List each line of the data that holds the string "from", please.

• • • • •

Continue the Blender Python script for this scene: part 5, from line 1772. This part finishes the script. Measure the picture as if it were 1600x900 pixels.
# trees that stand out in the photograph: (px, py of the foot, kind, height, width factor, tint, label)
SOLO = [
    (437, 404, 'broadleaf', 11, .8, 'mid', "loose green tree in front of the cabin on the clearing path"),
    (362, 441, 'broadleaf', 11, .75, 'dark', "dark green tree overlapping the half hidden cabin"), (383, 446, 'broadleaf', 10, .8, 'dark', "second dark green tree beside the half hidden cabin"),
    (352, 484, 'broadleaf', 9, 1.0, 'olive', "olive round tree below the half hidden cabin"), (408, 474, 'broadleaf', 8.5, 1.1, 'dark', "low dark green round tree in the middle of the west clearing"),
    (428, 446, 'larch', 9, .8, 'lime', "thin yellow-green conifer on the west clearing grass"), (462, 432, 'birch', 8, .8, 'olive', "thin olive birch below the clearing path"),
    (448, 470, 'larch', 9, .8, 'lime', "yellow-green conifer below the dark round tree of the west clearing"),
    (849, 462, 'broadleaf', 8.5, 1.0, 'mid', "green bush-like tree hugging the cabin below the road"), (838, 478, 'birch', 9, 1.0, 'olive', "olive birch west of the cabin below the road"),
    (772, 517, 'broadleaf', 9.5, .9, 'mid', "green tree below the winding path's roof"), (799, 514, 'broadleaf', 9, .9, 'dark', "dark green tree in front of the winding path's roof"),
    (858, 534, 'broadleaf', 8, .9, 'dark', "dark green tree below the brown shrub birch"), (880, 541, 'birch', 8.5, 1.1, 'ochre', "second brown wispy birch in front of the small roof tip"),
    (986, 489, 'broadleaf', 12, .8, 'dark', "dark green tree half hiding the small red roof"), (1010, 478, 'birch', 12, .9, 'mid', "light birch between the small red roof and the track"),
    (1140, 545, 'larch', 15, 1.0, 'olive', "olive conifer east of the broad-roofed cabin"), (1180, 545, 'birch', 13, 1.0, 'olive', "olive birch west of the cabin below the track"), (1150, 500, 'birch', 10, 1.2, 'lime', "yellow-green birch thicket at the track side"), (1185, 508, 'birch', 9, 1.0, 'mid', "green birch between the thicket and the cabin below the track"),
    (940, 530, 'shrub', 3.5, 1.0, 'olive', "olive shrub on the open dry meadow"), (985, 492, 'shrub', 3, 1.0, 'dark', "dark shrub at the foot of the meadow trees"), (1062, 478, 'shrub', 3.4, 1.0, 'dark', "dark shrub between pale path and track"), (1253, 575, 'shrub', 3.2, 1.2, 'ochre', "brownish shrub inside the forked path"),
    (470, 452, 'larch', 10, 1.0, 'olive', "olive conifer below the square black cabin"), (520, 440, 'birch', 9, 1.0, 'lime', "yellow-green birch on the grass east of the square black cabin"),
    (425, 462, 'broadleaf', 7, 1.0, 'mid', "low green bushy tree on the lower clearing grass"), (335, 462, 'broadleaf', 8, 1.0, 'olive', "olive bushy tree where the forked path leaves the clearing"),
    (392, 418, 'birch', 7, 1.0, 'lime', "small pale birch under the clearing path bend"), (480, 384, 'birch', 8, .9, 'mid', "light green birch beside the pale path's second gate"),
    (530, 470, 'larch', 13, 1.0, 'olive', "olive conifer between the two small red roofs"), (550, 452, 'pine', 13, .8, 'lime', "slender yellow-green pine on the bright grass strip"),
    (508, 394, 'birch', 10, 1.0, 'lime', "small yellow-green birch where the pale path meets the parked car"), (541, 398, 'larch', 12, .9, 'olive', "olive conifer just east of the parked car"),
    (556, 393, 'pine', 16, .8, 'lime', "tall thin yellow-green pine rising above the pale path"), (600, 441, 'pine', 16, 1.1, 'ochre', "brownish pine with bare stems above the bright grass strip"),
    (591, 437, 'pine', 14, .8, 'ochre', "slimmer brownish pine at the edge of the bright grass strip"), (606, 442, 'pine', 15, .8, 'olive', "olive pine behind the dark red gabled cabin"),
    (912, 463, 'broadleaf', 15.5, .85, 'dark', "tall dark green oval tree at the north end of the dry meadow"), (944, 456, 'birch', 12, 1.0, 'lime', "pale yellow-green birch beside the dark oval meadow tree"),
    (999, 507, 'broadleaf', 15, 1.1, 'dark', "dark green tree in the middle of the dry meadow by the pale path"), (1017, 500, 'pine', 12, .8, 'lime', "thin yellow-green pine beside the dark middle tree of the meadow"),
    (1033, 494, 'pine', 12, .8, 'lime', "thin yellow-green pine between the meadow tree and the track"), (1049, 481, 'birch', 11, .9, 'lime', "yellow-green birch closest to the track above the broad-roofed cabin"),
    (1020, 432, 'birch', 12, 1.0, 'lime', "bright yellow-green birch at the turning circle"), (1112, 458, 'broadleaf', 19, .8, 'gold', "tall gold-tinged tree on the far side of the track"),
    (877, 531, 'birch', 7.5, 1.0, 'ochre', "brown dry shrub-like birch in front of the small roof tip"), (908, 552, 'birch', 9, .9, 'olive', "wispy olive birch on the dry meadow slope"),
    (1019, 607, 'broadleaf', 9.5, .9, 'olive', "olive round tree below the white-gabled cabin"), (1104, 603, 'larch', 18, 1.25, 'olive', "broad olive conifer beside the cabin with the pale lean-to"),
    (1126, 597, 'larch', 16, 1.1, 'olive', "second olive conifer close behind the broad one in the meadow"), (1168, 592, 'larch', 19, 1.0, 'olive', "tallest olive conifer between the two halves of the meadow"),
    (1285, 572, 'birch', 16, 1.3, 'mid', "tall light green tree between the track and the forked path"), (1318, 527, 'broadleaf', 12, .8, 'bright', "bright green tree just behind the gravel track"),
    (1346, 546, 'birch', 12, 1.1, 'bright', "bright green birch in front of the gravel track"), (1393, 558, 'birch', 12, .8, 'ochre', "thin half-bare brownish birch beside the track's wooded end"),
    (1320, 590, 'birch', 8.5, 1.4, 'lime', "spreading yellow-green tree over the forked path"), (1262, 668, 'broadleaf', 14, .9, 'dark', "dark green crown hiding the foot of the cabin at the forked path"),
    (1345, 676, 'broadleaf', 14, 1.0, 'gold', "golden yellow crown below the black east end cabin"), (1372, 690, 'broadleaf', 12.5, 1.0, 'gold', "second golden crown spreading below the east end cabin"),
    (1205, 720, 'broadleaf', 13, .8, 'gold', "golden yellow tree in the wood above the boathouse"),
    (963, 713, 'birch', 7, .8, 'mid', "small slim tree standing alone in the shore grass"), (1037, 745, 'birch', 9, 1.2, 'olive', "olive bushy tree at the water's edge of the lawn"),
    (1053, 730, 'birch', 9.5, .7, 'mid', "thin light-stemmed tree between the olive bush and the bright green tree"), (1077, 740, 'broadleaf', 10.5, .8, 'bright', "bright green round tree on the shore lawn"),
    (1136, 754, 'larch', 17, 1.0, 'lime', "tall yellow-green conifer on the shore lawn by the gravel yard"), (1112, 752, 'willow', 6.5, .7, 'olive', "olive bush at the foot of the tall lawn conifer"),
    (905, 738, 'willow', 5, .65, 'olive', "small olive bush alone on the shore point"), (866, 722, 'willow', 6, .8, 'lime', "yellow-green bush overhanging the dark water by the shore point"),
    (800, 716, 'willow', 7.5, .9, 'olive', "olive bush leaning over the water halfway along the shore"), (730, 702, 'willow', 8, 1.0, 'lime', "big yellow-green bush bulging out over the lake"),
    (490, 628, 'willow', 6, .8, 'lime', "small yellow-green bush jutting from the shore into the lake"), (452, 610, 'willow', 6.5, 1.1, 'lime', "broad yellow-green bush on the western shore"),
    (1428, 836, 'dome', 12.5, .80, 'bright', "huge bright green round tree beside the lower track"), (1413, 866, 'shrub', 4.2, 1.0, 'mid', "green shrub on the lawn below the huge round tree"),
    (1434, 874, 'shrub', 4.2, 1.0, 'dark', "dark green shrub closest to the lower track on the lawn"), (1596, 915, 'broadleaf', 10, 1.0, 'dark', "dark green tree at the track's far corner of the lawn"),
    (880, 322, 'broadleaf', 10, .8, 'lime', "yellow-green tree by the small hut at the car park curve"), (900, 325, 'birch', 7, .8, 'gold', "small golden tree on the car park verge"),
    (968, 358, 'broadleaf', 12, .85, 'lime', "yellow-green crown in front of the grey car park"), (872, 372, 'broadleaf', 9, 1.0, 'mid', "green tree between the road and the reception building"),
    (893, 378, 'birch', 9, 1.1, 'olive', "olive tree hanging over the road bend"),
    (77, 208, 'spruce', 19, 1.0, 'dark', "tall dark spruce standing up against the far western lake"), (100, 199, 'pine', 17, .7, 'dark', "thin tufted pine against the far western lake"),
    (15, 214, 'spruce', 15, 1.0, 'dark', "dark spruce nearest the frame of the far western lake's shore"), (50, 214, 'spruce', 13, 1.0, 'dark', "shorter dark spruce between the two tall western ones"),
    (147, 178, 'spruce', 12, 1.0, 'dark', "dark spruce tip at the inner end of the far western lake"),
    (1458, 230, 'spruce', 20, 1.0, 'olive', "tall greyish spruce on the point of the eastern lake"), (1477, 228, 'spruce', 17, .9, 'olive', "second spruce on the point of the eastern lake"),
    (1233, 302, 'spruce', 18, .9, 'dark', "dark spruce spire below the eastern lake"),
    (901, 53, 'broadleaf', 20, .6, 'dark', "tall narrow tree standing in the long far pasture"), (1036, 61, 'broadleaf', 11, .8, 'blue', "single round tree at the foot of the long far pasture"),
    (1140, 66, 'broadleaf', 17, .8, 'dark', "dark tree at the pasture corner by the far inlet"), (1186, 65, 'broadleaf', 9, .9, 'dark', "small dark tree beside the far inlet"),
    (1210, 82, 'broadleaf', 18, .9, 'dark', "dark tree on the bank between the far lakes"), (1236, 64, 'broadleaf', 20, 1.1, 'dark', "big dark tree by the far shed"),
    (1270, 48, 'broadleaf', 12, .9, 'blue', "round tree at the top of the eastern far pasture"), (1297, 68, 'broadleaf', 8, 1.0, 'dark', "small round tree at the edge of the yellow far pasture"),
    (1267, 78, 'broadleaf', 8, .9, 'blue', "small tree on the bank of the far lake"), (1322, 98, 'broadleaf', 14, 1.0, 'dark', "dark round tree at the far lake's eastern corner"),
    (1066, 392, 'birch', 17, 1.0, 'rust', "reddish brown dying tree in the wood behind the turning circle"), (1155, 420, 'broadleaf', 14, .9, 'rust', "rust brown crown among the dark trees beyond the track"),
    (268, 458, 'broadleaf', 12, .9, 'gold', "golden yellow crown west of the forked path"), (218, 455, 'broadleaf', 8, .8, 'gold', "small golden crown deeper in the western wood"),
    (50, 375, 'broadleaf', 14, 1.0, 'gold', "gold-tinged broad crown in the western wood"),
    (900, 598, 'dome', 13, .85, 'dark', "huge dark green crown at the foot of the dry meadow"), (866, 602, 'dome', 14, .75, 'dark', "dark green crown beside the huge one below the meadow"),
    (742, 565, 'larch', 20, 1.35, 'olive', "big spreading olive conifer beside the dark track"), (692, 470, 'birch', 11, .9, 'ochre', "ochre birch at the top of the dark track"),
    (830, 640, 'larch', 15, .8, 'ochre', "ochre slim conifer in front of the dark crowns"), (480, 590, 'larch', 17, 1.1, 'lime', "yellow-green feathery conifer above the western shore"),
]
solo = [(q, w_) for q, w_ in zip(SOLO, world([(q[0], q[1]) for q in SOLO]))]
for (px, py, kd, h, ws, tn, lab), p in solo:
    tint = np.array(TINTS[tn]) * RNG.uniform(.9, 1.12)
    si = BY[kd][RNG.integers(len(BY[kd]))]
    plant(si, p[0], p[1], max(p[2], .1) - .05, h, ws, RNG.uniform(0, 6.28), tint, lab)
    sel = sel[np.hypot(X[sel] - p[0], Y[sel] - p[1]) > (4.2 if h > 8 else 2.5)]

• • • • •

* _TASK ANSWER_
Continue the Blender Python script for this scene: part 5, from line 1772. This part finishes the script. Measure the picture as if it were 1600x900 pixels.
    (490, 628, 'willow', 6, .8, 'lime', "small yellow-green bush jutting from the shore into the lake"), (452, 610, 'willow', 6.5, 1.1, 'lime', "broad yellow-green bush on the western shore"),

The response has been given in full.